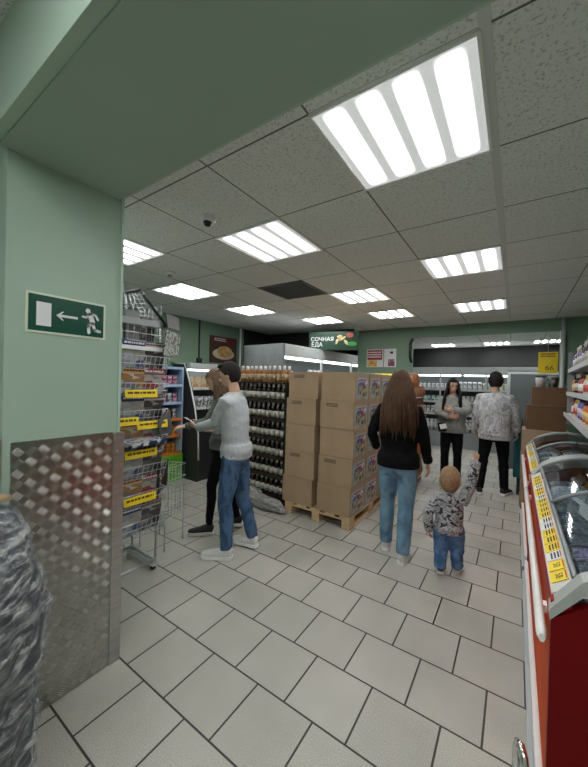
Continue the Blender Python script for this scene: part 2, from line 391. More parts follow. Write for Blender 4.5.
b = B(); box(b, -.3, -.032, 0, .004, -.021, 1.36, .002); o = obj('corner_guard', b, 'steel'); o.location = (-1.88, .5, 0); tag(o, 'plain steel sheet on the narrow near face of the pillar', 'corner guard')

t = thing('exit_sign', 'green emergency exit sign with arrow and running figure on the pillar', 'sign', (-1.879, .73, 1.94))
b = B(); box(b, 0, -.178, -.096, .003, .178, .096, .0008); obj('border', b, 'signcream', t)
b = B(); box(b, .002, -.167, -.085, .0042, .167, .085); obj('sign_board', b, 'signgreen', t)
b = B(); box(b, .004, -.136, -.06, .0052, -.076, .052); obj('door_symbol', b, 'signwhite', t)
b = B(); prism(b, [(-.055, 0), (-.028, .022), (-.022, .022), (-.036, .006), (.04, .006), (.04, -.006), (-.036, -.006), (-.022, -.022), (-.028, -.022)], .004, .0052); obj('arrow_symbol', b, 'signwhite', t)
b = B()
def stroke(pts, r):
    for p, q in zip(pts, pts[1:]):
        p, q = V((p[0], p[1])), V((q[0], q[1])); d = (q - p).normalized(); n = V((-d.y, d.x))
        po = [tuple(p + (n * math.cos(a) - d * math.sin(a)) * r) for a in (0, .8, 1.57, 2.35, 3.14)] + [tuple(q + (-n * math.cos(a) + d * math.sin(a)) * r) for a in (0, .8, 1.57, 2.35, 3.14)]
        prism(b, po, .004, .0052)
prism(b, [(.088 + .0115 * math.cos(a * PI / 8), .048 + .0125 * math.sin(a * PI / 8)) for a in range(16)], .004, .0052)
stroke([(.098, .03), (.112, -.012)], .0125); stroke([(.098, .034), (.08, .012), (.064, .014)], .0055); stroke([(.102, .034), (.126, .03), (.138, .008)], .0055)
stroke([(.11, -.014), (.092, -.03), (.094, -.066)], .0075); stroke([(.114, -.014), (.122, -.05), (.148, -.054)], .0075)
obj('running_figure', b, 'signwhite', t)

# ------------------------------------------------------------------ wrapped bundle, lower left
def noise3(p, s):
    from mathutils import noise
    return noise.noise(V(p) * s)
def bundle_mesh(b, prof, nseg, seed, amp, squash=1.0, off=0):
    rings = []
    for i, (z, r) in enumerate(prof):
        ring = []
        for k in range(nseg):
            a = 2 * PI * k / nseg
            p = V((math.cos(a), math.sin(a), z * 2.2 + seed))
            rr = r + off + amp * (noise3(p, 2.2) + .6 * noise3(p + V((3, 1, 0)), 6) + .3 * noise3(p, 15))
            ring.append(b.verts.new((rr * math.cos(a), rr * math.sin(a) * squash, z)))
        rings.append(ring)
    for A, Bq in zip(rings, rings[1:]):
        for k in range(nseg):
            f = b.faces.new((A[k], A[(k + 1) % nseg], Bq[(k + 1) % nseg], Bq[k])); f.smooth = True
    for ring, rev in ((rings[0], 1), (rings[-1], 0)):
        c = b.verts.new(sum((v.co for v in ring), V()) / nseg)
        for k in range(nseg):
            q = (ring[k], ring[(k + 1) % nseg], c); b.faces.new(q[::-1] if rev else q)
t = thing('wrapped_bundle', 'tall bundle of dark clothes in crinkled clear stretch film by the pillar', 'bundle', (-1.53, .19, 0))
ks = [0, .1, .25, .4, .55, .7, .8, .95, 1.08, 1.16, 1.2]; rs = [.25, .26, .275, .285, .3, .315, .32, .30, .265, .22, .1]
prof = []
for i in range(61):
    z = 1.2 * i / 60; j = max(k for k in range(len(ks) - 1) if ks[k] <= z + 1e-9); u = (z - ks[j]) / (ks[j + 1] - ks[j]); prof.append((z, rs[j] + (rs[j + 1] - rs[j]) * u))
b = B(); bundle_mesh(b, prof, 90, 1.3, .03)
obj('clothes', b, patt('dark_clothes', [(.008, .01, .016), (.015, .022, .035), (.03, .04, .055), (.012, .014, .02), (.1, .11, .12)], 7, .5, 'noise', (1, 1, 3), .6, const=False), t)
b = B(); bundle_mesh(b, [(z, r) for z, r in prof if z > .004], 110, 1.3, .034, off=.012)
obj('stretch_film', b, 'film', t, recalc=True)
b = B(); box(b, -.2, -.25, 1.185, .16, .2, 1.2, .003); o = obj('cardboard_sheet', b, M['card']); o.location = (-1.56, .17, .01); o.rotation_euler = (0, 0, .4)
tag(o, 'flat cardboard sheet lying on top of the wrapped bundle', 'cardboard')

# ------------------------------------------------------------------ people
def ik(a, t, l1, l2, pole):
    a, t, pole = V(a), V(t), V(pole); d = t - a; L = min(d.length, (l1 + l2) * .995); d.normalize()
    t = a + d * L; x = (l1 * l1 - l2 * l2 + L * L) / (2 * L); h = math.sqrt(max(l1 * l1 - x * x, 0))
    p = pole - d * pole.dot(d); p.normalize()
    return a + d * x + p * h, t

def bake(name, b, m, parent, voxel, smooth=4, disp=0., dscale=.1):
    bmesh.ops.recalc_face_normals(b, faces=b.faces)
    me = bpy.data.meshes.new(name); b.to_mesh(me); b.free()
    o = bpy.data.objects.new(name, me); C.objects.link(o)
    r = o.modifiers.new('r', 'REMESH'); r.mode = 'VOXEL'; r.voxel_size = voxel; r.use_smooth_shade = True
    if smooth: s = o.modifiers.new('s', 'SMOOTH'); s.iterations = smooth; s.factor = .5
    if disp:
        tx = bpy.data.textures.new(name, 'CLOUDS'); tx.noise_scale = dscale; tx.noise_depth = 2
        d = o.modifiers.new('d', 'DISPLACE'); d.texture = tx; d.strength = disp; d.mid_level = .5
    dg = bpy.context.evaluated_depsgraph_get(); ev = bpy.data.meshes.new_from_object(o.evaluated_get(dg))
    bpy.data.objects.remove(o)
    ev.name = name; ev.materials.clear(); ev.materials.append(M[m] if isinstance(m, str) else m)
    o = bpy.data.objects.new(name, ev); C.objects.link(o); o.parent = parent
    return o

def hand(b, w, d, nrm, side, s=1., curl=.5, point=False, spread=.0):
    """w wrist, d direction of the palm, nrm palm normal, side +1/-1 thumb side sign along d x nrm"""
    d = V(d).normalized(); nrm = V(nrm); nrm = (nrm - d * nrm.dot(d)).normalized(); sd = d.cross(nrm) * side
    w = V(w)
    tube(b, [w - d * .02 * s, w + d * .02 * s, w + d * .055 * s, w + d * .09 * s], [(.025 * s, .018 * s), (.033 * s, .016 * s), (.04 * s, .015 * s), (.037 * s, .012 * s)], 12, ref=sd)
    for k, (off, ln) in enumerate(((.029, .072), (.0105, .08), (-.0105, .075), (-.029, .058))):
        c = curl if not (point and k == 0) else .03
        if point and k > 0: c = curl
        p = w + d * .08 * s + sd * off * s; pts = [p]; dd = (d + sd * (off * spread * 30)).normalized(); ang = 0
        for q, fr in enumerate((.45, .32, .23)):
            ang += c * (1.0 if q else .7); vv = dd * math.cos(ang) + nrm * math.sin(ang); pts.append(pts[-1] + vv * ln * fr * s)
        tube(b, pts, [.0092 * s, .0088 * s, .008 * s, .0068 * s], 8)
    p = w + d * .025 * s + sd * .024 * s; t1 = (d * .6 + sd * .75 + nrm * .25).normalized(); t2 = (d * .9 + sd * .25 + nrm * .4).normalized()
    tube(b, [p, p + t1 * .035 * s, p + t1 * .035 * s + t2 * .03 * s, p + t1 * .035 * s + t2 * .052 * s], [.0125 * s, .0115 * s, .0095 * s, .007 * s], 8)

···

Aim of the exercise
Reproduce all of the data exactly, omitting each picture it holds.

Reply to the exercise
Continue the Blender Python script for this scene: part 2, from line 391. More parts follow. Write for Blender 4.5.
b = B(); box(b, -.3, -.032, 0, .004, -.021, 1.36, .002); o = obj('corner_guard', b, 'steel'); o.location = (-1.88, .5, 0); tag(o, 'plain steel sheet on the narrow near face of the pillar', 'corner guard')

t = thing('exit_sign', 'green emergency exit sign with arrow and running figure on the pillar', 'sign', (-1.879, .73, 1.94))
b = B(); box(b, 0, -.178, -.096, .003, .178, .096, .0008); obj('border', b, 'signcream', t)
b = B(); box(b, .002, -.167, -.085, .0042, .167, .085); obj('sign_board', b, 'signgreen', t)
b = B(); box(b, .004, -.136, -.06, .0052, -.076, .052); obj('door_symbol', b, 'signwhite', t)
b = B(); prism(b, [(-.055, 0), (-.028, .022), (-.022, .022), (-.036, .006), (.04, .006), (.04, -.006), (-.036, -.006), (-.022, -.022), (-.028, -.022)], .004, .0052); obj('arrow_symbol', b, 'signwhite', t)
b = B()
def stroke(pts, r):
    for p, q in zip(pts, pts[1:]):
        p, q = V((p[0], p[1])), V((q[0], q[1])); d = (q - p).normalized(); n = V((-d.y, d.x))
        po = [tuple(p + (n * math.cos(a) - d * math.sin(a)) * r) for a in (0, .8, 1.57, 2.35, 3.14)] + [tuple(q + (-n * math.cos(a) + d * math.sin(a)) * r) for a in (0, .8, 1.57, 2.35, 3.14)]
        prism(b, po, .004, .0052)
prism(b, [(.088 + .0115 * math.cos(a * PI / 8), .048 + .0125 * math.sin(a * PI / 8)) for a in range(16)], .004, .0052)
stroke([(.098, .03), (.112, -.012)], .0125); stroke([(.098, .034), (.08, .012), (.064, .014)], .0055); stroke([(.102, .034), (.126, .03), (.138, .008)], .0055)
stroke([(.11, -.014), (.092, -.03), (.094, -.066)], .0075); stroke([(.114, -.014), (.122, -.05), (.148, -.054)], .0075)
obj('running_figure', b, 'signwhite', t)

# ------------------------------------------------------------------ wrapped bundle, lower left
def noise3(p, s):
    from mathutils import noise
    return noise.noise(V(p) * s)
def bundle_mesh(b, prof, nseg, seed, amp, squash=1.0, off=0):
    rings = []
    for i, (z, r) in enumerate(prof):
        ring = []
        for k in range(nseg):
            a = 2 * PI * k / nseg
            p = V((math.cos(a), math.sin(a), z * 2.2 + seed))
            rr = r + off + amp * (noise3(p, 2.2) + .6 * noise3(p + V((3, 1, 0)), 6) + .3 * noise3(p, 15))
            ring.append(b.verts.new((rr * math.cos(a), rr * math.sin(a) * squash, z)))
        rings.append(ring)
    for A, Bq in zip(rings, rings[1:]):
        for k in range(nseg):
            f = b.faces.new((A[k], A[(k + 1) % nseg], Bq[(k + 1) % nseg], Bq[k])); f.smooth = True
    for ring, rev in ((rings[0], 1), (rings[-1], 0)):
        c = b.verts.new(sum((v.co for v in ring), V()) / nseg)
        for k in range(nseg):
            q = (ring[k], ring[(k + 1) % nseg], c); b.faces.new(q[::-1] if rev else q)
t = thing('wrapped_bundle', 'tall bundle of dark clothes in crinkled clear stretch film by the pillar', 'bundle', (-1.53, .19, 0))
ks = [0, .1, .25, .4, .55, .7, .8, .95, 1.08, 1.16, 1.2]; rs = [.25, .26, .275, .285, .3, .315, .32, .30, .265, .22, .1]
prof = []
for i in range(61):
    z = 1.2 * i / 60; j = max(k for k in range(len(ks) - 1) if ks[k] <= z + 1e-9); u = (z - ks[j]) / (ks[j + 1] - ks[j]); prof.append((z, rs[j] + (rs[j + 1] - rs[j]) * u))
b = B(); bundle_mesh(b, prof, 90, 1.3, .03)
obj('clothes', b, patt('dark_clothes', [(.008, .01, .016), (.015, .022, .035), (.03, .04, .055), (.012, .014, .02), (.1, .11, .12)], 7, .5, 'noise', (1, 1, 3), .6, const=False), t)
b = B(); bundle_mesh(b, [(z, r) for z, r in prof if z > .004], 110, 1.3, .034, off=.012)
obj('stretch_film', b, 'film', t, recalc=True)
b = B(); box(b, -.2, -.25, 1.185, .16, .2, 1.2, .003); o = obj('cardboard_sheet', b, M['card']); o.location = (-1.56, .17, .01); o.rotation_euler = (0, 0, .4)
tag(o, 'flat cardboard sheet lying on top of the wrapped bundle', 'cardboard')

# ------------------------------------------------------------------ people
def ik(a, t, l1, l2, pole):
    a, t, pole = V(a), V(t), V(pole); d = t - a; L = min(d.length, (l1 + l2) * .995); d.normalize()
    t = a + d * L; x = (l1 * l1 - l2 * l2 + L * L) / (2 * L); h = math.sqrt(max(l1 * l1 - x * x, 0))
    p = pole - d * pole.dot(d); p.normalize()
    return a + d * x + p * h, t

def bake(name, b, m, parent, voxel, smooth=4, disp=0., dscale=.1):
    bmesh.ops.recalc_face_normals(b, faces=b.faces)
    me = bpy.data.meshes.new(name); b.to_mesh(me); b.free()
    o = bpy.data.objects.new(name, me); C.objects.link(o)
    r = o.modifiers.new('r', 'REMESH'); r.mode = 'VOXEL'; r.voxel_size = voxel; r.use_smooth_shade = True
    if smooth: s = o.modifiers.new('s', 'SMOOTH'); s.iterations = smooth; s.factor = .5
    if disp:
        tx = bpy.data.textures.new(name, 'CLOUDS'); tx.noise_scale = dscale; tx.noise_depth = 2
        d = o.modifiers.new('d', 'DISPLACE'); d.texture = tx; d.strength = disp; d.mid_level = .5
    dg = bpy.context.evaluated_depsgraph_get(); ev = bpy.data.meshes.new_from_object(o.evaluated_get(dg))
    bpy.data.objects.remove(o)
    ev.name = name; ev.materials.clear(); ev.materials.append(M[m] if isinstance(m, str) else m)
    o = bpy.data.objects.new(name, ev); C.objects.link(o); o.parent = parent
    return o

def hand(b, w, d, nrm, side, s=1., curl=.5, point=False, spread=.0):
    """w wrist, d direction of the palm, nrm palm normal, side +1/-1 thumb side sign along d x nrm"""
    d = V(d).normalized(); nrm = V(nrm); nrm = (nrm - d * nrm.dot(d)).normalized(); sd = d.cross(nrm) * side
    w = V(w)
    tube(b, [w - d * .02 * s, w + d * .02 * s, w + d * .055 * s, w + d * .09 * s], [(.025 * s, .018 * s), (.033 * s, .016 * s), (.04 * s, .015 * s), (.037 * s, .012 * s)], 12, ref=sd)
    for k, (off, ln) in enumerate(((.029, .072), (.0105, .08), (-.0105, .075), (-.029, .058))):
        c = curl if not (point and k == 0) else .03
        if point and k > 0: c = curl
        p = w + d * .08 * s + sd * off * s; pts = [p]; dd = (d + sd * (off * spread * 30)).normalized(); ang = 0
        for q, fr in enumerate((.45, .32, .23)):
            ang += c * (1.0 if q else .7); vv = dd * math.cos(ang) + nrm * math.sin(ang); pts.append(pts[-1] + vv * ln * fr * s)
        tube(b, pts, [.0092 * s, .0088 * s, .008 * s, .0068 * s], 8)
    p = w + d * .025 * s + sd * .024 * s; t1 = (d * .6 + sd * .75 + nrm * .25).normalized(); t2 = (d * .9 + sd * .25 + nrm * .4).normalized()
    tube(b, [p, p + t1 * .035 * s, p + t1 * .035 * s + t2 * .03 * s, p + t1 * .035 * s + t2 * .052 * s], [.0125 * s, .0115 * s, .0095 * s, .007 * s], 8)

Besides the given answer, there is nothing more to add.